The buzz around the California Consumer Privacy Act (CCPA) is a lot, well, buzzier these days, and for good reason. The January 1, 2020, effective date is little more than a month away, and security and privacy teams want guidance on CCPA compliance requirements. Rather than spend your valuable time reviewing just what those requirements are—which most of us are all too familiar with by now—it might be helpful to look at best practices for overall compliance. After all, the CCPA isn’t the only regulatory challenge organizations face.


    1. GDPR: Eighteen months after the regulations came into effect, organizations subject to GDPR appear to believe it’s easier (and safer) to notify authorities of a privacy incident than it is to accurately assess it. In fact, more than 89,000 data breaches were reported in the first year alone. This trend of over-reporting can harm an organization’s reputation and subject it to greater regulatory oversight.
    2. 49 other U.S. states: Other states than California recently amended data privacy laws. Nevada SB 220 gives customers the right to opt-out of the sale of their personal information. And New York’s SHIELD Act expands the definition of personal information to include biometric data and online credentials as well as newly specifies individual notification contents.

Keep Your Perspective

Mahmood Sher-Jan, RadarFirst’s CEO and founder, wrote back in May for the anniversary of the GDPR’s effective date that “preparing for the GDPR was a herculean effort for many. Now here we are, one year later, and the tide of GDPR fervor has ebbed, but not significantly receded—after all, achieving compliance is a marathon, not a sprint! In a way that’s to be expected—establishing and reinforcing a strong culture of compliance is not a ‘one and done’ effort, but an ongoing and organization-wide priority and push.”

We can expect to see the same with CCPA. The noise will fade—somewhat—but the journey toward compliance will never end. With that in mind, here is a CCPA compliance checklist that can apply to more than just California’s much-discussed law:

Know the latest laws. Every U.S. state has its own breach notification law. GDPR aside, other international laws such as Canada’s PIPEDA, Australia’s Notification Data Breaches scheme, and Brazil’s General Data Protection Law are adding—or will add—to the complexity. One overall trend emerges from all this activity—increasing stringency and greater complexity. To maintain compliance, you and your privacy team must know the latest version of the laws and how they apply to your organization. For assistance, check out Breach Law Radar, our free library of hundreds of always up-to-date global privacy laws, rules, and regulations.

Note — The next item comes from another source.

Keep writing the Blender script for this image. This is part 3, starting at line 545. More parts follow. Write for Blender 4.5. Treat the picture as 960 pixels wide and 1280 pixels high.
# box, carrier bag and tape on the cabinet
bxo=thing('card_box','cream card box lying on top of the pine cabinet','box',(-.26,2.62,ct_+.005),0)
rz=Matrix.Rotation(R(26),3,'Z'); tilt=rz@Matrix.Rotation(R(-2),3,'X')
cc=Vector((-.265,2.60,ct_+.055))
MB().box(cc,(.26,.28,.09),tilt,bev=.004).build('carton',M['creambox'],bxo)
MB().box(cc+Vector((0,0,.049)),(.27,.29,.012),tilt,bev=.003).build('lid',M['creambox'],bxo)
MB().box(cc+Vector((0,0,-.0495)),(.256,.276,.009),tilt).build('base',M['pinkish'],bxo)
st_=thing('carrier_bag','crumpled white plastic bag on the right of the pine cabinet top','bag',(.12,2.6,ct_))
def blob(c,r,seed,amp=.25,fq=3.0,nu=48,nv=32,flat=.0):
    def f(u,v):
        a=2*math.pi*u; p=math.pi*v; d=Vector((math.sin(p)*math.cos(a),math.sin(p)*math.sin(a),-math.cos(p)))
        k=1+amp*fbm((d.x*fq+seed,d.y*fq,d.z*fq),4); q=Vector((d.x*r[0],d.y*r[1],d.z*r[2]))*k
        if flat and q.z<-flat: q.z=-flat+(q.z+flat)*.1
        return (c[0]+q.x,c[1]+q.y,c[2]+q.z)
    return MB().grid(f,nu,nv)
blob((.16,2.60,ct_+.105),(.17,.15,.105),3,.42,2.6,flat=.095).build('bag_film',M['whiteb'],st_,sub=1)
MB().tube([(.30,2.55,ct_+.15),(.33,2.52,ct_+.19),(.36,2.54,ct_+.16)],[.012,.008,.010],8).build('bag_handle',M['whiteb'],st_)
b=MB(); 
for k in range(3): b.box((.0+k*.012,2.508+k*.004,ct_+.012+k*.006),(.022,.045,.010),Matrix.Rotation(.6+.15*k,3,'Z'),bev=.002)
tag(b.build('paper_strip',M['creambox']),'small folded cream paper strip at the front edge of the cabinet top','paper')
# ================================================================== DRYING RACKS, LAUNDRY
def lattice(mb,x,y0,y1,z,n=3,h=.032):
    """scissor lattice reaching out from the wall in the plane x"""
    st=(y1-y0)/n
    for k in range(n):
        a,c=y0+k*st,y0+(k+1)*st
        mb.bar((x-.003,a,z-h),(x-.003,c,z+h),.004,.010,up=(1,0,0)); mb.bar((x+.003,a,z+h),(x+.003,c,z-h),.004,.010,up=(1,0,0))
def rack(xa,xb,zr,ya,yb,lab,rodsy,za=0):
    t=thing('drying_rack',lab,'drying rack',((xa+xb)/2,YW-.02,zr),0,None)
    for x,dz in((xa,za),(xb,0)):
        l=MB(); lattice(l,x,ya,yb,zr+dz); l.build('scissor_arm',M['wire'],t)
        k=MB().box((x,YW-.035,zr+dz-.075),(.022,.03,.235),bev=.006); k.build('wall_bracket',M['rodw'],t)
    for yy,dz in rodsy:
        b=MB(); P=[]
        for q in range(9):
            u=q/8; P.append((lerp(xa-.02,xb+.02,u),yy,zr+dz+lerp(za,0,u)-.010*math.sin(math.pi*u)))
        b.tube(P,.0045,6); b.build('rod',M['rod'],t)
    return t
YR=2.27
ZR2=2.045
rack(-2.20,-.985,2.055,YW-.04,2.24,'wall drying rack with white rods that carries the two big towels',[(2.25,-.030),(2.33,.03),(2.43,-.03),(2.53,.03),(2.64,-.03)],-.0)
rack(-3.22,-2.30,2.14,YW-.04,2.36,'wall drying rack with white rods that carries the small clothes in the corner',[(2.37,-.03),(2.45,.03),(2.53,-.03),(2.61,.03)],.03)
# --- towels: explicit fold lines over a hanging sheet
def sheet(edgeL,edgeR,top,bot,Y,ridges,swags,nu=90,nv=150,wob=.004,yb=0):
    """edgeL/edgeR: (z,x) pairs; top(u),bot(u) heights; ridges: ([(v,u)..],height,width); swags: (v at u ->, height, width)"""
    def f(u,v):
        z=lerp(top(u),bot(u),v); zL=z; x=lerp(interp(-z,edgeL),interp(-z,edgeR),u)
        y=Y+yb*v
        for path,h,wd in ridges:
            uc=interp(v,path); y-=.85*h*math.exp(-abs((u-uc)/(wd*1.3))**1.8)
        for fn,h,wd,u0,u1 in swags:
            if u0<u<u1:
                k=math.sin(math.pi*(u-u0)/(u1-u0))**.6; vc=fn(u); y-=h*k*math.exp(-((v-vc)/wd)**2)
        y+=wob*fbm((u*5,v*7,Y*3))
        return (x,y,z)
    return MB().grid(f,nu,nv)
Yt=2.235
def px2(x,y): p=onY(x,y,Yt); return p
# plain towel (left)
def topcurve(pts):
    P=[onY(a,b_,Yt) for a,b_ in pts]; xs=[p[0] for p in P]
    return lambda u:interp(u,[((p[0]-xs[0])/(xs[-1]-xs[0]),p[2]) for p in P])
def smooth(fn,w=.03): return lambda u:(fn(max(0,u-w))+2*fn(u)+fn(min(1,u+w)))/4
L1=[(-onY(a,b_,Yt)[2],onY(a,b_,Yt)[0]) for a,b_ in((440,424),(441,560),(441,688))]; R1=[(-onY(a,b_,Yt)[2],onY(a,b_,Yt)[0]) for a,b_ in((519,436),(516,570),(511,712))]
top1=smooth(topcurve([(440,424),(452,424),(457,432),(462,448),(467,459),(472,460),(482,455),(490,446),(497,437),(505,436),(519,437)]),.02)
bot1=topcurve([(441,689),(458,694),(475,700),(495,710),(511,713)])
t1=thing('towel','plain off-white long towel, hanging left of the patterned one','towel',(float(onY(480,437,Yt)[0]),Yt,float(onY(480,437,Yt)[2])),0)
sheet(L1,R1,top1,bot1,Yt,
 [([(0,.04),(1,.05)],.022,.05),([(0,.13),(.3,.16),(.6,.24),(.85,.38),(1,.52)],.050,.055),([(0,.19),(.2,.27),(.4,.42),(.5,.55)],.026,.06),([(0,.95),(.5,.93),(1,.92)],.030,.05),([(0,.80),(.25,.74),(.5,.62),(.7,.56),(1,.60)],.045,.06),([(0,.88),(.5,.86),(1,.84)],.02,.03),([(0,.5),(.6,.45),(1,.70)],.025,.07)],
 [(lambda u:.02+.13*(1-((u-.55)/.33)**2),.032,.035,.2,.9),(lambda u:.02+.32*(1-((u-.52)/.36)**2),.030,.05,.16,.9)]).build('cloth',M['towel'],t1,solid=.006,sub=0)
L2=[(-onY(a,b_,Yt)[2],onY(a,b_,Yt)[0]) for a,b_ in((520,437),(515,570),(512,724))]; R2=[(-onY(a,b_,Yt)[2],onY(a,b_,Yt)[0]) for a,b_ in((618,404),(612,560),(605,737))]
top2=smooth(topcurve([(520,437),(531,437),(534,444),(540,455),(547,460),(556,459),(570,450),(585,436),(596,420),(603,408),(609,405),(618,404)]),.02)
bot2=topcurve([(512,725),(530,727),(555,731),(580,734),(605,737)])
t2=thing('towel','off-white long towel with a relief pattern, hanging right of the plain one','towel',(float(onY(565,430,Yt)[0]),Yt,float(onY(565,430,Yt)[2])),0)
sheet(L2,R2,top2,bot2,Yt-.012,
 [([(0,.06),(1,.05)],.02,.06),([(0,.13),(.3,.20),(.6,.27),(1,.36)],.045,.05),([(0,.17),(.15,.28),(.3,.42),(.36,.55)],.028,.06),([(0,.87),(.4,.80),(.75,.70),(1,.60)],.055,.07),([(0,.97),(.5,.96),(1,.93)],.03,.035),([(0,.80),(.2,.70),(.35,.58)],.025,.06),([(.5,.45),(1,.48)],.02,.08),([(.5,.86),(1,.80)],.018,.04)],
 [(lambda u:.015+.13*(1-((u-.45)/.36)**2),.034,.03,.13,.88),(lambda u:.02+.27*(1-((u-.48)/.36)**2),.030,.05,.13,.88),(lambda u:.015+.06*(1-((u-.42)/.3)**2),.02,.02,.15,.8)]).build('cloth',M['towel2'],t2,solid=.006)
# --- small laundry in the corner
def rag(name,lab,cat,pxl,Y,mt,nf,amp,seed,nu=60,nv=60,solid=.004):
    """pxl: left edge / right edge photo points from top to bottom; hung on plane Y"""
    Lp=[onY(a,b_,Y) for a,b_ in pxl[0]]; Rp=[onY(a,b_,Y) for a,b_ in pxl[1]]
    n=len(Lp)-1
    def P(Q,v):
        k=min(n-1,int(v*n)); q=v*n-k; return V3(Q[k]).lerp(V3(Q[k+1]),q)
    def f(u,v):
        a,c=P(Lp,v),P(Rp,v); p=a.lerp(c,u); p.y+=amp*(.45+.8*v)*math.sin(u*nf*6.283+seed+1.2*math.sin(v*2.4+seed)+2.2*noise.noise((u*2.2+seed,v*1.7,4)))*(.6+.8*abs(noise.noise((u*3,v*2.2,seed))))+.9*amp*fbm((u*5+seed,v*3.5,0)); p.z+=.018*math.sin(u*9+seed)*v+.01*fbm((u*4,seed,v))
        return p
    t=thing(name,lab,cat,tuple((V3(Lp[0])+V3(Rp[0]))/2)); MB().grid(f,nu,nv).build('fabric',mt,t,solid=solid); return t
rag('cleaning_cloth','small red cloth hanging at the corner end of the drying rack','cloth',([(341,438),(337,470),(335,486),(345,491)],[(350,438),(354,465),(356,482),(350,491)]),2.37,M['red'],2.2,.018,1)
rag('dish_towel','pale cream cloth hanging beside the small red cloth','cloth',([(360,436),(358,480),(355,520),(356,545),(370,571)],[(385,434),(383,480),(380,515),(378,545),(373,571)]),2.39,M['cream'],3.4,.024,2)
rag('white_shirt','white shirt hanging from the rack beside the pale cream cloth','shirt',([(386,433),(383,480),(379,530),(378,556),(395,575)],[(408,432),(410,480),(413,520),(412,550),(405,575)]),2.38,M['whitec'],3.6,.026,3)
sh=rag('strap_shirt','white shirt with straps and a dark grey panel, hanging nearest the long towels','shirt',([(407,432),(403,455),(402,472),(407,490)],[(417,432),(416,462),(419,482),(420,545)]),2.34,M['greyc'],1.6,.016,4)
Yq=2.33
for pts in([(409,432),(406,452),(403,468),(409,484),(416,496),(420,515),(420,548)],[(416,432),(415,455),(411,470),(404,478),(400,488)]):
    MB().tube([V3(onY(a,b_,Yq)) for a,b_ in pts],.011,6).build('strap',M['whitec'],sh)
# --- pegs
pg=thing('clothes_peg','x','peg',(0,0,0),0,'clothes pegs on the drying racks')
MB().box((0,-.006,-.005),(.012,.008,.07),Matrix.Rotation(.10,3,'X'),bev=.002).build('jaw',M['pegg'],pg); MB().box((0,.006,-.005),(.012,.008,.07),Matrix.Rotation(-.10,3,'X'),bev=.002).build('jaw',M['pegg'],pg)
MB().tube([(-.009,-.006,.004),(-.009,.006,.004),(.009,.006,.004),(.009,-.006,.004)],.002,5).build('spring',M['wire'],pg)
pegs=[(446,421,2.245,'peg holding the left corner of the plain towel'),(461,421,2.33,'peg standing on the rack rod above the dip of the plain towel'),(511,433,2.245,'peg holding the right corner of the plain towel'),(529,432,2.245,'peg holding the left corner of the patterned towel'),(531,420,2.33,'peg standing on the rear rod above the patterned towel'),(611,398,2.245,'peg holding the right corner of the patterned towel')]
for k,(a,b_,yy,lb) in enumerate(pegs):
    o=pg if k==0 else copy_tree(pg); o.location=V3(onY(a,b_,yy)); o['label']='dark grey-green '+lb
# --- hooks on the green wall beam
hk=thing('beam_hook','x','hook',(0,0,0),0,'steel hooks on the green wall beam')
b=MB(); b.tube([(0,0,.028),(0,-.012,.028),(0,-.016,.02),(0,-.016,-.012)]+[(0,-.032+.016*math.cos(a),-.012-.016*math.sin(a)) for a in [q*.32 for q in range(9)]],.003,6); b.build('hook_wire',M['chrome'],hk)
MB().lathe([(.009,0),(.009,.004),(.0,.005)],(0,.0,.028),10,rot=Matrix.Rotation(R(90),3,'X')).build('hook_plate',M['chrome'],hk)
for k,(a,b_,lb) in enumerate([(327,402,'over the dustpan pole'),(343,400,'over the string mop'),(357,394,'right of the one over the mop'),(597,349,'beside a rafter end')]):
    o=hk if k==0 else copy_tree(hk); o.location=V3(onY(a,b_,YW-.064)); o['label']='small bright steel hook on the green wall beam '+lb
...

Be able to respond quickly. With the dozens of laws to keep track of, rapidly responding to the data privacy or security incidents your organization inevitably face may feel impossible. Yet that is exactly what is required, as GDPR’s 72-hour deadline shows. This means investing in systems and thoroughly detailing organizational processes for every step of your incident response program.

Know thyself. This tip is from Dentons in a recent CCPA webinar. In it, the presenters noted, “Review and understand all existing data privacy/information security processes, procedures, and protocols. How do they align with ‘reasonable’ standards for the private right of action? How do they align with the record-keeping requirements? Where are the gaps?” (Remember, the private right of action applies to data breaches resulting from the business’s “violation of the duty to implement and maintain reasonable security procedures and practices.” So while the CCPA doesn’t add to or change the existing California data breach notification law, it gives individuals more power to sue for damages in the event of a breach and recently-signed into law AB 1130 expands the definition of personal information under the California Data Breach Notification Law.) 

Tighten up practices and internal policies, especially for incident response. When an incident occurs, do you know what to do? Do your employees have an easy, centralized way for reporting incidents, such as a missing laptop or missent fax? If your security team identifies an incident, how long does it take before privacy is notified? Delayed notification to the privacy team can mean delayed notification to regulatory authorities if the incident is actually a breach. What’s more, regulators want you to be able to demonstrate a consistent, repeatable, and defensible process for risk assessing each incident to determine if it is, in fact, a notifiable breach. Table-top exercises are an excellent way to quickly identify any gaps in your incident response program.

The Best Practice of All—Invest in Privacy Automation

With new regulations and amendments, including CCPA, coming at the speed of light, privacy teams need the right compliance software. For incident response management, that means privacy automation which guides your team through every step of the process:

  1. Identify and investigate to gather all the details critical for performing a multi-factor risk assessment.
  2. Assess the incident against the most current state, federal, global, and contractual notification obligations.
  3. Decide if the incident is a reportable breach based on guidance provided and your privacy policy.
  4. Notify affected individuals and regulators and provide incident-related documentation to regulators.
  5. Analyze incident data to pinpoint areas of improvement and pull reports for leaders and the board.

As we move into 2020, regulations such as CCPA will become the norm rather than the exception. Privacy teams who “operationalize” their incident response process now will be prepared to face the new decade with confidence.